作品世界がどういうリアリティに基づいて動いているかは、早めに提示した方が良いでしょう。
では、具体的にどうすれば良いか。
手っ取り早い方法としては、いきなり事件を起こしてしまうことです。
異能バトルモノであれば、ざっくり次のような例が考えられます。
まず一行目に「西暦2001年に異能を持った赤ん坊が生まれてくるようになりました」と書く。
そのあとに若干の補足説明をし、すぐに「時は流れ、西暦2020年。東京の路地裏で、一人の少年が警官に追われていた」という風に、具体的な事件の場面に切り替える。

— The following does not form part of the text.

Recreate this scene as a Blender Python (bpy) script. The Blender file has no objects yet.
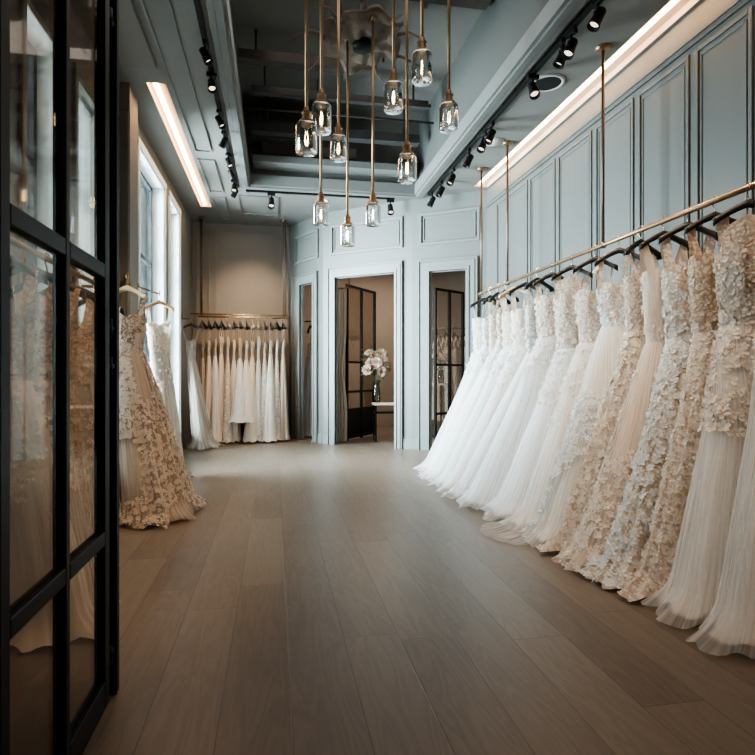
import bpy, math, random
from mathutils import Vector, Matrix
random.seed(7)
PI = math.pi
sc = bpy.context.scene
COL = sc.collection

# ------------------------------------------------------------------ camera
F = 560.0; YAW = math.atan(102.5/560.0); EYE = 1.1
S_, C_ = math.sin(YAW), math.cos(YAW)
cam = bpy.data.cameras.new('camera'); cam_o = bpy.data.objects.new('camera', cam); COL.objects.link(cam_o)
cam.sensor_width = 36; cam.sensor_fit = 'HORIZONTAL'; cam.lens = 36*F/755
cam.shift_y = -2.5/755; cam.clip_start = .05; cam.clip_end = 200
cam_o.location = (0, 0, EYE); cam_o.rotation_euler = (PI/2, 0, -YAW)
sc.camera = cam_o

def ray(px):
    u = (px-377.5)/F
    return S_+u*C_, C_-u*S_
def y_on_x(px, X):
    dx, dy = ray(px); return X/dx*dy
def on_line(px, A, B):
    dx, dy = ray(px)
    ex, ey = B[0]-A[0], B[1]-A[1]
    # (A + s e) x (dx,dy) = 0
    s = -(A[0]*dy-A[1]*dx)/(ex*dy-ey*dx)
    return s*math.hypot(ex, ey)

# ------------------------------------------------------------------ materials
MATS = {}
def new_mat(name):
    m = bpy.data.materials.new(name); m.use_nodes = True
    nt = m.node_tree; nt.nodes.clear()
    out = nt.nodes.new('ShaderNodeOutputMaterial')
    MATS[name] = m
    return m, nt, out
def N(nt, t, **kw):
    n = nt.nodes.new(t)
    for k, v in kw.items(): setattr(n, k, v)
    return n
def ramp(nt, fac, stops):
    r = N(nt, 'ShaderNodeValToRGB'); nt.links.new(fac, r.inputs[0])
    el = r.color_ramp.elements
    el[0].position, el[0].color = stops[0][0], (*stops[0][1], 1)
    el[1].position, el[1].color = stops[-1][0], (*stops[-1][1], 1)
    for p, c in stops[1:-1]:
        e = el.new(p); e.color = (*c, 1)
    return r
def mul(c, k): return tuple(min(1, x*k) for x in c)

def paint(name, col, rough=.55, var=.06, scale=3.0, metallic=0, bump=0.0, bscale=60, spec=.5):
    m, nt, out = new_mat(name)
    b = N(nt, 'ShaderNodeBsdfPrincipled'); b.inputs['Roughness'].default_value = rough
    b.inputs['Metallic'].default_value = metallic; b.inputs['Specular IOR Level'].default_value = spec
    tc = N(nt, 'ShaderNodeTexCoord'); no = N(nt, 'ShaderNodeTexNoise')
    no.inputs['Scale'].default_value = scale; no.inputs['Detail'].default_value = 4
    nt.links.new(tc.outputs['Object'], no.inputs['Vector'])
    r = ramp(nt, no.outputs['Fac'], [(.3, mul(col, 1-var)), (.7, mul(col, 1+var))])
    nt.links.new(r.outputs[0], b.inputs['Base Color'])
    if bump:
        n2 = N(nt, 'ShaderNodeTexNoise'); n2.inputs['Scale'].default_value = bscale
        nt.links.new(tc.outputs['Object'], n2.inputs['Vector'])
        bp = N(nt, 'ShaderNodeBump'); bp.inputs['Strength'].default_value = bump; bp.inputs['Distance'].default_value = .01
        nt.links.new(n2.outputs['Fac'], bp.inputs['Height']); nt.links.new(bp.outputs[0], b.inputs['Normal'])
    nt.links.new(b.outputs[0], out.inputs[0])
    return m
def emit(name, col, strength):
    m, nt, out = new_mat(name)
    e = N(nt, 'ShaderNodeEmission'); e.inputs[0].default_value = (*col, 1); e.inputs[1].default_value = strength
    nt.links.new(e.outputs[0], out.inputs[0]); return m
def glass(name, tint=(.9, .95, .95), gloss=.5, rough=.02, ior=1.45):
    m, nt, out = new_mat(name)
    t = N(nt, 'ShaderNodeBsdfTransparent'); t.inputs[0].default_value = (*tint, 1)
    g = N(nt, 'ShaderNodeBsdfGlossy'); g.inputs['Roughness'].default_value = rough
    f = N(nt, 'ShaderNodeFresnel'); f.inputs[0].default_value = ior
    mm = N(nt, 'ShaderNodeMath', operation='MULTIPLY'); mm.inputs[1].default_value = gloss*2
    nt.links.new(f.outputs[0], mm.inputs[0])
    mx = N(nt, 'ShaderNodeMixShader')
    nt.links.new(mm.outputs[0], mx.inputs[0]); nt.links.new(t.outputs[0], mx.inputs[1]); nt.links.new(g.outputs[0], mx.inputs[2])
    nt.links.new(mx.outputs[0], out.inputs[0]); return m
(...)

そして、少年が警官隊の銃撃を異能で無効化し、逃げ去っていく描写を書く。
この例だと、読者に以下の情報を伝えることができます。
【1】異能を持った能力者がいて、社会から危険視されていること
【2】異能の力は、拳銃よりも強いこと
【3】異能力者個人は、国家権力と正面対決できるほどの力をもっていないこと
もし作中における異能の脅威レベルを上げたければ、警官隊ではなく、自衛隊やアメリカ軍と戦わせる。戦った後に逃げていくのではなく、灰燼に帰した戦場で異能力者が高笑いをしている様子を描く。
逆に、異能力がさほど強くない世界にしたいなら、異能力者が迫害される様子を書けばOK。異能に大きな個人差がある世界なら、異能力者を迫害している連中を、強力な力をもったヒーロー(あるいはヴィラン)が蹂躙するシーンを書けば良い。

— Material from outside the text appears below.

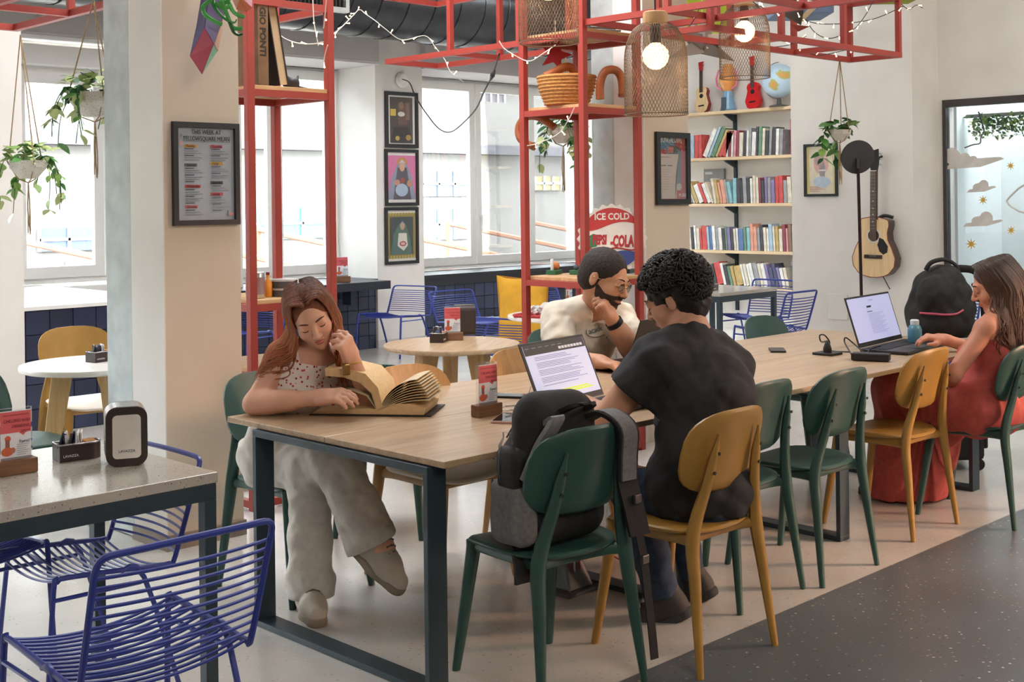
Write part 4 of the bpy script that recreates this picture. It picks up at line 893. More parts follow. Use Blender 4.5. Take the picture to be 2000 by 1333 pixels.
def face_parts(M, par, brow, lip, lash='2a1c18'):
    o = rootloc(par); Mo = Matrix.Translation(-o) @ M
    for s in (-1, 1):
        part('eyebrow', MB().tube([Mo @ Vector((s * (.014 + .036 * t), .0965 - .013 * t * t, .0245 + .006 * math.sin(t * 2.4))) for t in [i / 6 for i in range(7)]], [.0020, .0032, .0034, .0032, .0028, .0022, .0012], 6), mt(brow, .8), par, smooth=2)
        part('eyelash', MB().tube([Mo @ Vector((s * .031 + .0145 * math.cos(a), .0795 + .0128 * abs(math.sin(a)), .002 - .0065 * math.sin(a))) for a in [PI * i / 8 for i in range(9)]], [.0006, .0012, .0016, .0018, .0018, .0018, .0016, .0012, .0006], 5), mt(lash, .7), par, smooth=2)
    q = MB(); q.ball((0, .0945, -.0575), (.0195, .0074, .0042), 14, Mo).ball((0, .0932, -.0658), (.0160, .0082, .0052), 14, Mo)
    part('lips', q, mt(lip, .4), par, smooth=2)
def hand(S, wrist, tip, back, thumb, curl=.5, s=1.0, spread=.0, r=.0085):
    # wrist -> tip: direction of the fingers; back: direction the knuckles face; thumb: +1 / -1 side
    w = Vector(wrist); x = (Vector(tip) - w).normalized(); z = Vector(back); z = (z - x * z.dot(x)).normalized(); y = z.cross(x) * thumb
    Pt = lambda a, b, c: w + (x * a + y * b + z * c) * s
    R3 = Matrix((x, y, z)).transposed().to_4x4(); R3.translation = w
    S.cap(Pt(-.01, 0, 0), Pt(.03, 0, 0), .024 * s, .026 * s, .02); S.rbox((.052 * s, 0, 0), (.044 * s, .039 * s, .0135 * s), .013 * s, R3, .02)
    for i, (b, L, a0) in enumerate(((.030, .070, .090), (.010, .078, .094), (-.010, .073, .091), (-.028, .058, .084))):
        ang = 0; p = Pt(a0 - .012, b, .002); pts = [p]; cw = curl if not isinstance(curl, (list, tuple)) else curl[i]
        for f in (.44, .32, .24):
            ang += cw; sp = spread * (b / .03)
            p = p + (x * math.cos(ang) * math.cos(sp) + y * math.sin(sp) - z * math.sin(ang)) * (L * f * s); pts.append(p)
        S.chain(pts, [r * s * 1.1, r * s, r * s * .92, r * s * .8], .006)
    t0 = Pt(.020, .026, -.004); t1 = Pt(.050, .050, -.014 - .012 * (curl if not isinstance(curl, (list, tuple)) else curl[0])); t2 = Pt(.085, .050, -.026)
    S.chain([t0, t1, t2], [.013 * s, .0105 * s, .008 * s], .012)
def torso(S, J, w=1.0, fem=False, s=1.0, k=.05):
    pel, che, neck = [np.array(J[n]) for n in ('pelvis', 'chest', 'neck')]; sl, sr, hl, hr = [np.array(J[n]) for n in ('shl', 'shr', 'hipl', 'hipr')]
    fwd = np.array(J['fwd']); ax = (sl - sr) / np.linalg.norm(sl - sr); hx = (hl - hr) / np.linalg.norm(hl - hr)
    up_ = che - pel; up_ /= np.linalg.norm(up_); waist = pel * .45 + che * .55 - up_ * .04
    for e in (-1, 1):
        S.cap(pel + hx * e * .065 * s, waist + ax * e * .05 * s, .118 * s * w, .095 * s * w, k); S.cap(waist + ax * e * .05 * s, che + ax * e * .068 * s, .095 * s * w, .108 * s * w, k)
        S.cap(che + ax * e * .068 * s, (sl if e > 0 else sr) * .55 + neck * .45, .108 * s * w, .055 * s, k)
        S.cap(neck, (sl if e > 0 else sr), .045 * s, .052 * s, k)
        if fem: S.ell(che + ax * e * .07 * s + fwd * .085 * s - up_ * .03, (.062 * s,) * 3, None, .03)
    S.ell(pel - fwd * .03, (.13 * s * w, .13 * s * w, .11 * s), None, k)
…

細かい設定や描写を駆使すれば、リアリティの説明にかかるコストはだいぶ下げられます。
次はラブコメでやってみましょう。
たとえば、最初のシーンで「主人公の少年が、一度も話したことのない学園一の美少女に告白される」というシーンを書くとします。
このとき、学園一の美少女の設定を「ファッション誌のモデルをやっている」とすれば、比較的現実に近い世界だと思わせられますし、「日本を牛耳る財閥のお嬢様」とか「外国のお姫様」とかにすれば、デフォルメされた世界だと迅速に伝えることが出来ます。
次に。
この告白のあと、美少女が「やっぱりなんでもないです、忘れてください」と走り去っていくシーンを書くとします。
その後、妹系幼馴染みのサブヒロインが「なに女の子を困らせてんのよ!」と叫びながら主人公に跳び蹴りを食らわせてきたら、デフォルメ色、コメディ色が強くなります。

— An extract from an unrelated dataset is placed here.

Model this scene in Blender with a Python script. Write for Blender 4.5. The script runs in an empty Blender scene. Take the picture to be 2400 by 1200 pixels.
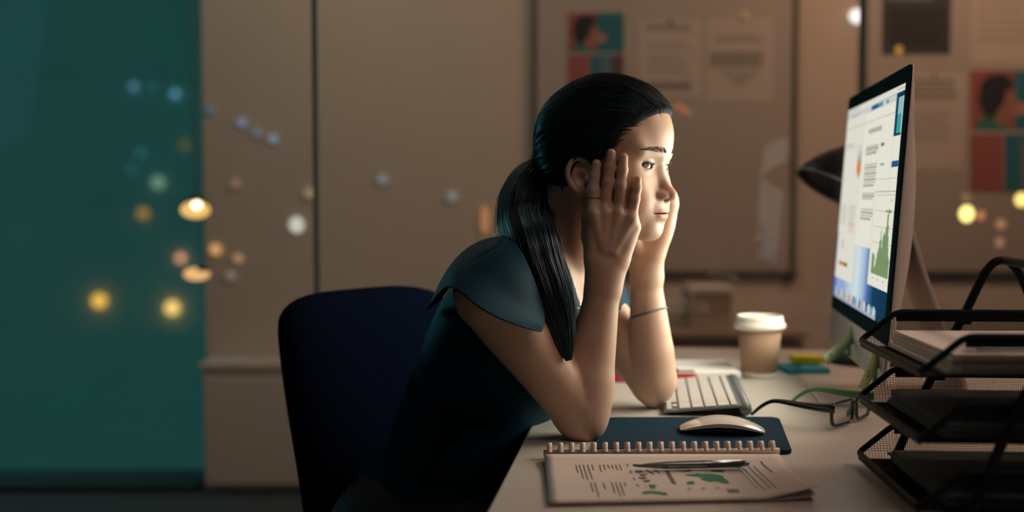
import bpy, bmesh, math, random
import numpy as np
from mathutils import Vector, Matrix, Euler

random.seed(7)
RNG = np.random.default_rng(11)
SC = bpy.context.scene
COL = SC.collection

# ------------------------------------------------------------------ camera
CAMZ, PITCH, FPX = 1.055, math.radians(3.08), 2600.0
cam_data = bpy.data.cameras.new('camera')
cam = bpy.data.objects.new('camera', cam_data)
COL.objects.link(cam)
cam.location = (0, 0, CAMZ)
cam.rotation_euler = (math.radians(90) - PITCH, 0, 0)
cam_data.sensor_width = 36.0
cam_data.lens = 36.0 * FPX / 2400.0
cam_data.clip_start = 0.02
cam_data.clip_end = 500
cam_data.dof.use_dof = True
cam_data.dof.focus_distance = 1.43
cam_data.dof.aperture_fstop = (cam_data.lens / 1000.0) / 0.0195
SC.camera = cam

# ------------------------------------------------------------------ exposure
SC.view_settings.view_transform = 'Standard'
SC.view_settings.look = 'None'
SC.view_settings.exposure = 0.0
SC.view_settings.gamma = 1.0
SC.view_settings.use_curve_mapping = False
SC.cycles.sample_clamp_indirect = 3.0
SC.cycles.max_bounces = 8
SC.cycles.transparent_max_bounces = 16
SC.cycles.caustics_reflective = False
SC.cycles.caustics_refractive = False


def lin(r, g, b):
    def f(c):
        c /= 255.0
        return c / 12.92 if c <= 0.04045 else ((c + 0.055) / 1.055) ** 2.4
    return (f(r), f(g), f(b), 1.0)


# ------------------------------------------------------------------ night sky
world = bpy.data.worlds.new('night_sky')
SC.world = world
world.use_nodes = True
wn, wl = world.node_tree.nodes, world.node_tree.links
for n in list(wn):
    wn.remove(n)
wo = wn.new('ShaderNodeOutputWorld')
wb = wn.new('ShaderNodeBackground')
wc = wn.new('ShaderNodeTexCoord')
ws = wn.new('ShaderNodeSeparateXYZ')
wr = wn.new('ShaderNodeValToRGB')
wm = wn.new('ShaderNodeMapRange')
wm.inputs['From Min'].default_value = -0.3
wm.inputs['From Max'].default_value = 0.35
wl.new(wc.outputs['Generated'], ws.inputs[0])
wl.new(ws.outputs['Z'], wm.inputs['Value'])
wl.new(wm.outputs[0], wr.inputs[0])
cr = wr.color_ramp
cr.elements[0].position = 0.0
cr.elements[0].color = (0.014, 0.085, 0.074, 1)
cr.elements[1].position = 1.0
cr.elements[1].color = (0.004, 0.052, 0.058, 1)
e = cr.elements.new(0.42)
e.color = (0.038, 0.125, 0.112, 1)
wl.new(wr.outputs[0], wb.inputs[0])
wb.inputs[1].default_value = 1.0
wl.new(wb.outputs[0], wo.inputs[0])


# ------------------------------------------------------------------ lamps
def area(name, loc, target, size, power, color, size_y=None, spread=math.pi):
    d = bpy.data.lights.new(name, 'AREA')
    d.energy = power
    d.color = color
    d.shape = 'RECTANGLE' if size_y else 'SQUARE'
    d.size = size
    if size_y:
        d.size_y = size_y
    d.spread = spread
    o = bpy.data.objects.new(name, d)
    COL.objects.link(o)
    o.location = loc
    o.rotation_euler = (Vector(target) - Vector(loc)).to_track_quat('-Z', 'Y').to_euler()
    return o


# added key light, screen-sized and at the screen, stronger than the monitor's own glow
area('added_key_light', (0.545, 1.76, 1.02), (-0.45, 1.90, 1.03), 0.50, 4.2, (1.0, 0.93, 0.74), 0.30, math.radians(150))
# warm ceiling lamp over the camera's side of the office
area('office_ceiling_light', (0.95, 0.55, 2.64), (0.75, 0.95, 0.7), 0.9, 8.6, (1.0, 0.70, 0.58))
# a second warm ceiling lamp further right
area('office_ceiling_light', (2.4, 1.75, 2.64), (0.7, 1.75, 0.9), 0.9, 15.0, (1.0, 0.68, 0.52), 0.5, math.radians(110))
# the two ceiling lamps of the room behind the glass
area('meeting_room_light', (1.7, 3.05, 2.64), (1.3, 4.0, 1.1), 0.9, 22.0, (1.0, 0.57, 0.34), 0.5)
area('corridor_light', (-0.6, 3.05, 2.64), (-0.4, 4.0, 0.9), 0.9, 7.2, (1.0, 0.85, 0.64), 0.5)
# added rim lamp, standing in for teal city glow through the night window
area('teal_rim_light', (-3.0, 4.6, 2.0), (0.0, 1.7, 0.9), 1.2, 30.0, (0.16, 0.72, 0.85))


# ------------------------------------------------------------------ pixel -> place
_c, _s = math.cos(PITCH), math.sin(PITCH)


def ray(u, v):
    a, b = (u - 1200) / FPX, -(v - 600) / FPX
    return Vector((a, _c + b * _s, -_s + b * _c))


def W(u, v, Y):
    d = ray(u, v)
    t = Y / d.y
    return Vector((d.x * t, Y, CAMZ + d.z * t))


DESK_Z = 0.73


def G(u, v, z=DESK_Z):
    d = ray(u, v)
    t = (z - CAMZ) / d.z
    return Vector((d.x * t, d.y * t, z))


# ------------------------------------------------------------------ materials
MATS = {}


def mat(name, color, rough=0.5, metal=0.0, noise=0.0, nscale=40.0, bump=0.0, bscale=200.0,
        emit=None, estr=1.0, spec=0.5, sheen=0.0, sheen_tint=None, coat=0.0, sss=0.0, stretch=None, aniso=0.0):
    if name in MATS:
        return MATS[name]
    m = bpy.data.materials.new(name)
    m.use_nodes = True
    nt = m.node_tree
    p = nt.nodes['Principled BSDF']
    p.inputs['Base Color'].default_value = color if len(color) == 4 else (*color, 1)
    p.inputs['Roughness'].default_value = rough
    p.inputs['Metallic'].default_value = metal
    p.inputs['Specular IOR Level'].default_value = spec
    p.inputs['Sheen Weight'].default_value = sheen
    if sheen_tint:
        p.inputs['Sheen Tint'].default_value = sheen_tint
    p.inputs['Coat Weight'].default_value = coat
    p.inputs['Subsurface Weight'].default_value = sss
    p.inputs['Anisotropic'].default_value = aniso
    if emit:
        p.inputs['Emission Color'].default_value = emit if len(emit) == 4 else (*emit, 1)
        p.inputs['Emission Strength'].default_value = estr
    if noise or bump:
        tc = nt.nodes.new('ShaderNodeTexCoord')
        src = tc.outputs['Object']
        if stretch:
            mp = nt.nodes.new('ShaderNodeMapping')
            mp.inputs['Scale'].default_value = stretch
            nt.links.new(src, mp.inputs[0])
            src = mp.outputs[0]
        if noise:
            nz = nt.nodes.new('ShaderNodeTexNoise')
            nz.inputs['Scale'].default_value = nscale
            nz.inputs['Detail'].default_value = 4
            nt.links.new(src, nz.inputs['Vector'])
            mx = nt.nodes.new('ShaderNodeMix')
            mx.data_type = 'RGBA'
            c = np.array(p.inputs['Base Color'].default_value[:3])
            mx.inputs['A'].default_value = (*(c * (1 - noise)), 1)
            mx.inputs['B'].default_value = (*np.minimum(c * (1 + noise), 1), 1)
            nt.links.new(nz.outputs['Fac'], mx.inputs['Factor'])
            nt.links.new(mx.outputs['Result'], p.inputs['Base Color'])
        if bump:
            nb = nt.nodes.new('ShaderNodeTexNoise')
            nb.inputs['Scale'].default_value = bscale
            nb.inputs['Detail'].default_value = 3
            nt.links.new(src, nb.inputs['Vector'])
            bp = nt.nodes.new('ShaderNodeBump')
            bp.inputs['Strength'].default_value = bump
            bp.inputs['Distance'].default_value = 0.002
            nt.links.new(nb.outputs['Fac'], bp.inputs['Height'])
            nt.links.new(bp.outputs[0], p.inputs['Normal'])
    MATS[name] = m
    return m


def glow(name, color, strength=1.0):
    if name in MATS:
        return MATS[name]
    m = bpy.data.materials.new(name)
    m.use_nodes = True
    nt = m.node_tree
    nt.nodes.remove(nt.nodes['Principled BSDF'])
    em = nt.nodes.new('ShaderNodeEmission')
    em.inputs[0].default_value = color if len(color) == 4 else (*color, 1)
    em.inputs[1].default_value = strength
    nt.links.new(em.outputs[0], nt.nodes['Material Output'].inputs[0])
    MATS[name] = m
    return m


def pane_glass(name, tint=(1, 1, 1), gloss=1.0, ior=1.5):
    m = bpy.data.materials.new(name)
    m.use_nodes = True
    nt = m.node_tree
    nt.nodes.remove(nt.nodes['Principled BSDF'])
    tr = nt.nodes.new('ShaderNodeBsdfTransparent')
    tr.inputs[0].default_value = (*tint, 1)
    gl = nt.nodes.new('ShaderNodeBsdfGlossy')
    gl.inputs['Roughness'].default_value = 0.0
    fr = nt.nodes.new('ShaderNodeFresnel')
    fr.inputs['IOR'].default_value = ior
    mu = nt.nodes.new('ShaderNodeMath')
    mu.operation = 'MULTIPLY'
    mu.inputs[1].default_value = gloss
    mx = nt.nodes.new('ShaderNodeMixShader')
    nt.links.new(fr.outputs[0], mu.inputs[0])
    nt.links.new(mu.outputs[0], mx.inputs[0])
    nt.links.new(tr.outputs[0], mx.inputs[1])
    nt.links.new(gl.outputs[0], mx.inputs[2])
    nt.links.new(mx.outputs[0], nt.nodes['Material Output'].inputs[0])
    return m


# ------------------------------------------------------------------ mesh helpers
def tag(o, label=None, category=None, group=None, kind=None):
    if label:
        o['label'] = label
    if category:
        o['category'] = category
    if group:
        o['group'] = group
    if kind:
        o['kind'] = kind
    return o


def thing(name, loc, label, category, group=None):
    o = bpy.data.objects.new(name, None)
    o.empty_display_size = 0.05
    COL.objects.link(o)
    o.location = loc
    return tag(o, label, category, group)


def _origin(parent):
    v = Vector((0, 0, 0))
    while parent is not None:
        v += Vector(parent.location)
        parent = parent.parent
    return v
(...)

逆に、呆然としている主人公に気がついたサブヒロインが近づいてきて、「どうしたの? 顔が真っ赤だけど、熱でもあるの?」と怪訝な顔をすれば、現実寄りの方向に持っていけます。
ドタバタコメディをやりたいなら、さっさとここでサブヒロインにドロップキックなり、フライングボディプレスなりを繰り出させた方が、あとあと楽になるでしょう。
と、ダラダラ書きましたが。
・とりあえずいきなり事件を起こす
・キャラクターがその事件に対し、どんなリアクションをするかを描く
とやることで、作中のリアリティをバシッと説明できることもあるよね、という話でした。